Obviously I’m white British, irretrievably middle class and now sagging into middle age. Yet somehow I’ve always been aware of long established respect for Sikhism in the UK. When I was aged six or seven I loved the serial in my weekly comic about a Sikh army officer. I was also a child who suffered horrible nightmares. Time and again I summoned up the image of that warrior in his turban and uniform as I prepared to face the wild landscapes of night; the thought of that character made me feel protected.

So let’s think Life of Pi. Think Slum Dog Millionaire. Those films involve cultures outside the experience of a large part of western cinema audiences, yet the stories have vivid characters about whom you really care, they have visual magnificence and narratives that corkscrew between magical romance and raw survival. Cultural settings are secondary to the films’ emotional power.

5 year plan

But that young Sikh writer-actor must also remember that British creative industries have gatekeepers who tend to revel in their power and who only deign to give the time of day to their chosen clique. Outsiders are almost never allowed in. I suspect the USA, land of opportunity, is no different when it comes to film and television.

I suggest that, given he knows what he’s capable of when he gets his break, the young man needs a 5 year campaign:
1) To build a good reputation in the right places as a Sikh actor. Be available in many countries, do the widest possible range of work to learn how different aspects of the industry create success (and to see how NOT to do many things!) Respected actors do get opportunities as writers + directors.
2) To offer scripts to specialists in making films that feature Sikh culture.  Initially he should not ask to act in his own films, until decision makers know and trust his writing and his acting. So where are the Sikh film makers, all around the world? Hollywood is not the only fruit.
3) To trust that all experience is useful as he works towards writing scripts that celebrate his Sikh culture and weave that material into a wider (western) context that will hook Hollywood decision makers’ attention. If he still wants that.
4) To network, study, work ordinary jobs to pay his bills and discover life; and keep writing. NOTHING IS WASTED even if it isn’t used this year … or next…

All about the money

I know all about failing to see beyond my own potential. “If only bookers/audiences would see how brilliant my performances and material are…”

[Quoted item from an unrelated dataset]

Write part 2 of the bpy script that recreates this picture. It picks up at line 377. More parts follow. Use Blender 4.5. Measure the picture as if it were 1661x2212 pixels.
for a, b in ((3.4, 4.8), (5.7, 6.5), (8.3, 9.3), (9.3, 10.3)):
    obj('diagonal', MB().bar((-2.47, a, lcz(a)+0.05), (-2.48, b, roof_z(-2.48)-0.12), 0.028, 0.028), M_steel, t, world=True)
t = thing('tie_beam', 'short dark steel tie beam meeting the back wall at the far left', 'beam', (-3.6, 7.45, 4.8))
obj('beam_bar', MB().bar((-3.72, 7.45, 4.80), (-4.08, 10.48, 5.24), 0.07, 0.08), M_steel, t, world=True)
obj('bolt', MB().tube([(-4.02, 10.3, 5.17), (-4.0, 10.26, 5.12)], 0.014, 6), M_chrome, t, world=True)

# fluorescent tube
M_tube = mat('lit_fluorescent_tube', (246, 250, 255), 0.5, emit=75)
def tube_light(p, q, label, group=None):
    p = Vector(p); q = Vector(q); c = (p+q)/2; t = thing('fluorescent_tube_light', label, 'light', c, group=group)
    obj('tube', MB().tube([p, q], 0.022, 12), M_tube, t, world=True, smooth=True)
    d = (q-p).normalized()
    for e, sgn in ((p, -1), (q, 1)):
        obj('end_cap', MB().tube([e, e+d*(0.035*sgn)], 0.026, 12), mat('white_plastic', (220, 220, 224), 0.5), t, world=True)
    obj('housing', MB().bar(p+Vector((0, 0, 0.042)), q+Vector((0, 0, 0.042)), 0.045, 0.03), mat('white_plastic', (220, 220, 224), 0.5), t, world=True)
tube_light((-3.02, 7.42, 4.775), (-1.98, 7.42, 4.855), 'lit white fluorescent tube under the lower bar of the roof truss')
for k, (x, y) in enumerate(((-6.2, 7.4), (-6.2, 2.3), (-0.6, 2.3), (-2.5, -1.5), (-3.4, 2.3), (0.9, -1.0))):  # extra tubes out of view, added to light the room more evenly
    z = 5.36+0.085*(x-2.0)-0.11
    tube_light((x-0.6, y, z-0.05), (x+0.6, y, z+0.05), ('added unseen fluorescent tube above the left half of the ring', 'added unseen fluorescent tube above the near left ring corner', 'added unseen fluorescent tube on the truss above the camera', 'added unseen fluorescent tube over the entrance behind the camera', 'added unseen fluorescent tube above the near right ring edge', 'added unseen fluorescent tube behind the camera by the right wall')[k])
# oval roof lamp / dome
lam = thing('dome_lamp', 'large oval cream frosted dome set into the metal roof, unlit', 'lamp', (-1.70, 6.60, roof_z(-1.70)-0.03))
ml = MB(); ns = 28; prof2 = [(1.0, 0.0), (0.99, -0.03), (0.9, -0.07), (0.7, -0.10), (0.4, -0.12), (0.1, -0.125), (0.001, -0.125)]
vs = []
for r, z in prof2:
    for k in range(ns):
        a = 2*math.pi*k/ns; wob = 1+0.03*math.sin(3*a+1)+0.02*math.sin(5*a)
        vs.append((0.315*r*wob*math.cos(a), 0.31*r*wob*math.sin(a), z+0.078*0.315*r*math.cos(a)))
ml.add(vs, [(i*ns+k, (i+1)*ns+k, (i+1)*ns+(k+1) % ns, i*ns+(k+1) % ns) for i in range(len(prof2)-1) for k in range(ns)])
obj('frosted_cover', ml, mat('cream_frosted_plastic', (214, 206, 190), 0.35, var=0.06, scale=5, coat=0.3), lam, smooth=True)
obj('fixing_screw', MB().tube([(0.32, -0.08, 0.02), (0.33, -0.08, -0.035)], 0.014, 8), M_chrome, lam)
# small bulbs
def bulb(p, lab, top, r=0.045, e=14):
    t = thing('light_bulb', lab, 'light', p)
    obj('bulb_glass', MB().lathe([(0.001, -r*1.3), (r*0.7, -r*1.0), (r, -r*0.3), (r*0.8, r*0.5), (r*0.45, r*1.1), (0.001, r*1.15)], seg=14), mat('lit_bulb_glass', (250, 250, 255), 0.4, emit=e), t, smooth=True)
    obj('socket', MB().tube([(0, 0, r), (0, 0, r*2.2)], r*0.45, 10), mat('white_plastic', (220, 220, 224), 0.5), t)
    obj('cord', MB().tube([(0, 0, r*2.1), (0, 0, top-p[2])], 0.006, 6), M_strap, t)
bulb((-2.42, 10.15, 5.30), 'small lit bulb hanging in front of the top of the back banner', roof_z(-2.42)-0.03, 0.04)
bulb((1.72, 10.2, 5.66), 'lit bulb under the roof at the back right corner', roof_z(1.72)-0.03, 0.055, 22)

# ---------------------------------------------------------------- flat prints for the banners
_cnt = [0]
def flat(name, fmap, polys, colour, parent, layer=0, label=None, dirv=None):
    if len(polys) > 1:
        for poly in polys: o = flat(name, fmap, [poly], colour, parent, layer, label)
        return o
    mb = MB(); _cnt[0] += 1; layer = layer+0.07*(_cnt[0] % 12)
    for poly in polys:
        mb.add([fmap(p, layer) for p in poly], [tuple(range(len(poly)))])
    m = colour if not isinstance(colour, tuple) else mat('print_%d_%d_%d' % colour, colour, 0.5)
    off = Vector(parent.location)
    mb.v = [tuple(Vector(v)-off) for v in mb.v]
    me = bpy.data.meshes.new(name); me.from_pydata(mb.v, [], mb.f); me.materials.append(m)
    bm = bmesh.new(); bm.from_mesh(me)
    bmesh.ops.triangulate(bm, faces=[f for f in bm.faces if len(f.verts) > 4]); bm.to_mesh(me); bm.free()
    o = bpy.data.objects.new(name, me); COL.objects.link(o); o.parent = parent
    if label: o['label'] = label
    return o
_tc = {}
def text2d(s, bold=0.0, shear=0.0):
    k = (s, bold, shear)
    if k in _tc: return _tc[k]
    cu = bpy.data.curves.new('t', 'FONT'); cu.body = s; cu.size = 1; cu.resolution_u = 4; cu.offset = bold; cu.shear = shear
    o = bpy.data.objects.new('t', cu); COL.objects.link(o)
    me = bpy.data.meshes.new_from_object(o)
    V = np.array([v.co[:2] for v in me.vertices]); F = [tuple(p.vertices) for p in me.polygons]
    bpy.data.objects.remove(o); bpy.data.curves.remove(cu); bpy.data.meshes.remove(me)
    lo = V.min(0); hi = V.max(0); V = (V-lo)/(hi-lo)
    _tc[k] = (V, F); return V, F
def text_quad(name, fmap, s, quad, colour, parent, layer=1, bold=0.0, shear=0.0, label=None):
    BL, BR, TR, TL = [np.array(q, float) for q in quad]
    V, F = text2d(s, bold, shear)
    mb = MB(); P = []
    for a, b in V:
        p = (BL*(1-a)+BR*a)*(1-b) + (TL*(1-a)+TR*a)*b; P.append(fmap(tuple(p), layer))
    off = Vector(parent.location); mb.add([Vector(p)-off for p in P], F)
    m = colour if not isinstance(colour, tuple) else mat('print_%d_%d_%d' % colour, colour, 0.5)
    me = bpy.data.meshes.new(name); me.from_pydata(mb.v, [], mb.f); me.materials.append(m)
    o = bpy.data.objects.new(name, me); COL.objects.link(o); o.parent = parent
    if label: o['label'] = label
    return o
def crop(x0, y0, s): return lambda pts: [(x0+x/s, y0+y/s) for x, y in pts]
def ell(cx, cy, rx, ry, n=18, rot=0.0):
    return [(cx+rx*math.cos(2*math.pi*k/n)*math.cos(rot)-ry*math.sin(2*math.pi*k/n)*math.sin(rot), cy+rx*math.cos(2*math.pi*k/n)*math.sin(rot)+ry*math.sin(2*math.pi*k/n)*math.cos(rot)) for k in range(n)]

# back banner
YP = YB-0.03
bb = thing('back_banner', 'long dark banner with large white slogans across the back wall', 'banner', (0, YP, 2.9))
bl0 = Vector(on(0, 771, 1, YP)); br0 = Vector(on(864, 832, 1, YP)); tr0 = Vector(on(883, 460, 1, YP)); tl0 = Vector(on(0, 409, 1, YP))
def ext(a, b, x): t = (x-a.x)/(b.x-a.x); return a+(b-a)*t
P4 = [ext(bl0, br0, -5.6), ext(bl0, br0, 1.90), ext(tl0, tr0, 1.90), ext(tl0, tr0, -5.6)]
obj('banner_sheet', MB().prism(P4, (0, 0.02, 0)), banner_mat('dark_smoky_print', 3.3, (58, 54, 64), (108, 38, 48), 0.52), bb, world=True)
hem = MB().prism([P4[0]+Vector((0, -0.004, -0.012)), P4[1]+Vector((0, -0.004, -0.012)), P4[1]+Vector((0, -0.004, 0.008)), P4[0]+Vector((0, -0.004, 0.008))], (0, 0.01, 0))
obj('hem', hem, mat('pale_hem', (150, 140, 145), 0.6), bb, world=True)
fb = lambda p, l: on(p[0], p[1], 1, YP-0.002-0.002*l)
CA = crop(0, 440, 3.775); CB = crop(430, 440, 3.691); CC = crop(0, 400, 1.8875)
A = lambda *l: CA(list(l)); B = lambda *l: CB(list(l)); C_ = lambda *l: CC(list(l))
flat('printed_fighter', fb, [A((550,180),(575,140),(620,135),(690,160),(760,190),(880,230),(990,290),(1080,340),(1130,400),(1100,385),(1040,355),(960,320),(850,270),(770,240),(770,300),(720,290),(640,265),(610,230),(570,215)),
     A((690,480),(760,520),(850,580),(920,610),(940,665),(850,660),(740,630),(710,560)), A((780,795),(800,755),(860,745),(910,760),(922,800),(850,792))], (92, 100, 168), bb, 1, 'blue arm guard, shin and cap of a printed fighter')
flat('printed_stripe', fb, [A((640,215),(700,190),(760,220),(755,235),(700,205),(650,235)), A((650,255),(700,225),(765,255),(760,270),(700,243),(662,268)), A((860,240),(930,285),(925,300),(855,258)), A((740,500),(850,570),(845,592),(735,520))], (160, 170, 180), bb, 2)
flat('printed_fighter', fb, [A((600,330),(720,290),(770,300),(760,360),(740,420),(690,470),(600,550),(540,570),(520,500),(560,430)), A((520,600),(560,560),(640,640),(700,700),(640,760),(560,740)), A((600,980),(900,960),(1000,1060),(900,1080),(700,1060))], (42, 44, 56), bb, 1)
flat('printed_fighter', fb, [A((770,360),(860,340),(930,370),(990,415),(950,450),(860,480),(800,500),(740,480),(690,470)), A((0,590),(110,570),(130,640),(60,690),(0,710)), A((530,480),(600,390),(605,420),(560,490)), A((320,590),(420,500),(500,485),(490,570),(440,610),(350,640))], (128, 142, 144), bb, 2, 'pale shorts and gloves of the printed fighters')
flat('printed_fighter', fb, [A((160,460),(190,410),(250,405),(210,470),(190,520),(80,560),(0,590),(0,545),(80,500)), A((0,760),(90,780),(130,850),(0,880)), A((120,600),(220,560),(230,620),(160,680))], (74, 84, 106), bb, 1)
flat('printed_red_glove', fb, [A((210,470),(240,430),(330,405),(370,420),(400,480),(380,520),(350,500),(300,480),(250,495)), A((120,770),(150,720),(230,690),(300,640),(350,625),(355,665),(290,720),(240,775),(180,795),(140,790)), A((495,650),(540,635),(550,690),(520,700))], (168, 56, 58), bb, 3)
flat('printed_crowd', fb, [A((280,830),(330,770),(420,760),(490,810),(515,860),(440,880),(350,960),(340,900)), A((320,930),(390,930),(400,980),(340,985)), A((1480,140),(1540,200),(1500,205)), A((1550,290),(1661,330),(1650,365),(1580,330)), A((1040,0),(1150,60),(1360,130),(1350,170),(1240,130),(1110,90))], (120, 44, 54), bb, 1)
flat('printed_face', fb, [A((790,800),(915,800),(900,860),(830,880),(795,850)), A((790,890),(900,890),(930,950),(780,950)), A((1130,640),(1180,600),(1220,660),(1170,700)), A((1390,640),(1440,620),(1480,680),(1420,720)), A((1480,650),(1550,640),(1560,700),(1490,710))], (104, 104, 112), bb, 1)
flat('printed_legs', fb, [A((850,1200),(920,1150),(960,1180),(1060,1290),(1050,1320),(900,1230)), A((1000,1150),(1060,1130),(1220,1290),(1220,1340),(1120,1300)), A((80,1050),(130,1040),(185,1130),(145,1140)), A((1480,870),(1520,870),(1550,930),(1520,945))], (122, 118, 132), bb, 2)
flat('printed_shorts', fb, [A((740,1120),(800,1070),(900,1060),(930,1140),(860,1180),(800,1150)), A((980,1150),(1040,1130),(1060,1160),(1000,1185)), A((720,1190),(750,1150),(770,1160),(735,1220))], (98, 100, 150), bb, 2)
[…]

And my work is constantly devalued, even when people enjoy it. “It’s just storytelling. It’s just for kids.” “We’re a charity.”

Just last week a conversation went bad because someone said “It’s not all about the money” to which I responded “But money is important. I have to pay the rent”. They couldn’t assume that I deliver my work fuelled by a lifetime of experience, 15 years of full time commitment and all the artistic integrity of which I’m capable. Instead they leapt to the easier assumption that I’m crassly commercial.

Right now I’m wriggling my material around to reach a new market. The world première of my first all-contemporary story cabaret Scheherazade’s Shed was hailed by the director of Cheltenham Poetry Festival 2015 as a “highlight of the festival”. I should have done this years ago!

Terrified

But when I started out in 1999, the senior practitioners of my (very small) creative industry terrified me into believing that only one kind of work was acceptable. They were the gatekeepers so I did what they said they wanted. And 15 years on I’ve realised that didn’t work either! Sometimes the doors aren’t just locked against you, they’re bricked up. Time to stop banging my poor bloody head against a brick wall.

But if I’d been more confident, I’d have found the way round much faster. If you always do what you’ve always done, you’ll only get what you always got. Creative work MUST be influenced by commercial demands, i.e. what audiences like. Otherwise your work is just amateur self indulgence.